OBJECTIVE>
Output, word for word, every line from the start of the listing down to and including the line that contains "FRONT = -(FD"; include nothing else.

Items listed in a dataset
--- BEGIN ---

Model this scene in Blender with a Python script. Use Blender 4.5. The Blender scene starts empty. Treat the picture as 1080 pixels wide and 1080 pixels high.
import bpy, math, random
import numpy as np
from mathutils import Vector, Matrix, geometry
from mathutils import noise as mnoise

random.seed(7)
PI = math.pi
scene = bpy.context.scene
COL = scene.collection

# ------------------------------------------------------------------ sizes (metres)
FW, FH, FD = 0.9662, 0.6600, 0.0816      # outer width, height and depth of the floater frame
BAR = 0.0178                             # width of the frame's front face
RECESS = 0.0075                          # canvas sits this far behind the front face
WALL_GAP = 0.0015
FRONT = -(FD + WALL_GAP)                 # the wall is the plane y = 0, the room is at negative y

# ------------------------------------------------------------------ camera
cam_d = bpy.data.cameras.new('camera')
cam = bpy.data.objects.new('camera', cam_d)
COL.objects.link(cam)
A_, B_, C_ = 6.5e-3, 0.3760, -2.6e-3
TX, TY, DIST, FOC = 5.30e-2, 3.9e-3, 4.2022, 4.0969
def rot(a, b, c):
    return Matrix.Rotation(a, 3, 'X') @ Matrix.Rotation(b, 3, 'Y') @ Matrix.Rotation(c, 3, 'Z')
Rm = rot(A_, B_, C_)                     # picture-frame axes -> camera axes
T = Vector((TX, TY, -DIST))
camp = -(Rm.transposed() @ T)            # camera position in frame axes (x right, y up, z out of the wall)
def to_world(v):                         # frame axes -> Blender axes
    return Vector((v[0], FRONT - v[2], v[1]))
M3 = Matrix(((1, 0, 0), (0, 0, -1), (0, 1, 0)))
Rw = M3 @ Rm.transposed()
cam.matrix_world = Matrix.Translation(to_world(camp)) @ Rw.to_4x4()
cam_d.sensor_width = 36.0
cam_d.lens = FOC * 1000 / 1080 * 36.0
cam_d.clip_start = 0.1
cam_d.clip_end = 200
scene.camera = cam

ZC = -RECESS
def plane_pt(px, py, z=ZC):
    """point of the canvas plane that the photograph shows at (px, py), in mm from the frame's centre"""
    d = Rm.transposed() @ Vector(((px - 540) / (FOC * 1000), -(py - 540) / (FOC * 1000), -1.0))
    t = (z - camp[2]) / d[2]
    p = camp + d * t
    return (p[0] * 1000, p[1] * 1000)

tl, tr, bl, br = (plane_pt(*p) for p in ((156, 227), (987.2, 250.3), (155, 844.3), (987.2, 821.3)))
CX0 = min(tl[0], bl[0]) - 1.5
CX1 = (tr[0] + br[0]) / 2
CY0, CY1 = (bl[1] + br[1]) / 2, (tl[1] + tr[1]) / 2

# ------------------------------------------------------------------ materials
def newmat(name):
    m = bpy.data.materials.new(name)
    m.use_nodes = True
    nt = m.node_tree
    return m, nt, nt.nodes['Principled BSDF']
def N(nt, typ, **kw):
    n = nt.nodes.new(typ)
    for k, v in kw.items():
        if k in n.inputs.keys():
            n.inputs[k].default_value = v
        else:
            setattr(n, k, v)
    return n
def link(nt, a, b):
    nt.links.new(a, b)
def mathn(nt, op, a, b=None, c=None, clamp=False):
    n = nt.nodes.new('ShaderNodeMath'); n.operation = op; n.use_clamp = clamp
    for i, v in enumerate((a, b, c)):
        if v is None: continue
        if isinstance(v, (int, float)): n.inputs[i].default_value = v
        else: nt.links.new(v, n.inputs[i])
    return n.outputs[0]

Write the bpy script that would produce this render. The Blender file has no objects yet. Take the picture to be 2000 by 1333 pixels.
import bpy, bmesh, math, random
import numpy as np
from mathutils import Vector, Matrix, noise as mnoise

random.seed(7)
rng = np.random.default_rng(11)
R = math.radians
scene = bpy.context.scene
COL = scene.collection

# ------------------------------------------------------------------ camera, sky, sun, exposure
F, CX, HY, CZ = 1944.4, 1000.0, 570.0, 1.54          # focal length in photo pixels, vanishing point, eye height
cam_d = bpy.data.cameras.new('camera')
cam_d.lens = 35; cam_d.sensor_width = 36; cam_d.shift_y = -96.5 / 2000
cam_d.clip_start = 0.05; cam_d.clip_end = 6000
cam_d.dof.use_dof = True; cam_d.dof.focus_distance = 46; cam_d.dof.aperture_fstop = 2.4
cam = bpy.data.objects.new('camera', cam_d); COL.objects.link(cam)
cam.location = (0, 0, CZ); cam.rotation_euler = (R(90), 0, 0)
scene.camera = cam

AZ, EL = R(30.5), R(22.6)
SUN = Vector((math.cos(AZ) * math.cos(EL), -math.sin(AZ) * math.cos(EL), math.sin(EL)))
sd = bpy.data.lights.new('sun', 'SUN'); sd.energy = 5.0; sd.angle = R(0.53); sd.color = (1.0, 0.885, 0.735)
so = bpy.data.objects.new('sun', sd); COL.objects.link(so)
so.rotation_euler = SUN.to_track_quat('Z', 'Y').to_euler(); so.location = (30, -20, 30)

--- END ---

FULL ANSWER>
Model this scene in Blender with a Python script. Use Blender 4.5. The Blender scene starts empty. Treat the picture as 1080 pixels wide and 1080 pixels high.
import bpy, math, random
import numpy as np
from mathutils import Vector, Matrix, geometry
from mathutils import noise as mnoise

random.seed(7)
PI = math.pi
scene = bpy.context.scene
COL = scene.collection

# ------------------------------------------------------------------ sizes (metres)
FW, FH, FD = 0.9662, 0.6600, 0.0816      # outer width, height and depth of the floater frame
BAR = 0.0178                             # width of the frame's front face
RECESS = 0.0075                          # canvas sits this far behind the front face
WALL_GAP = 0.0015
FRONT = -(FD + WALL_GAP)                 # the wall is the plane y = 0, the room is at negative y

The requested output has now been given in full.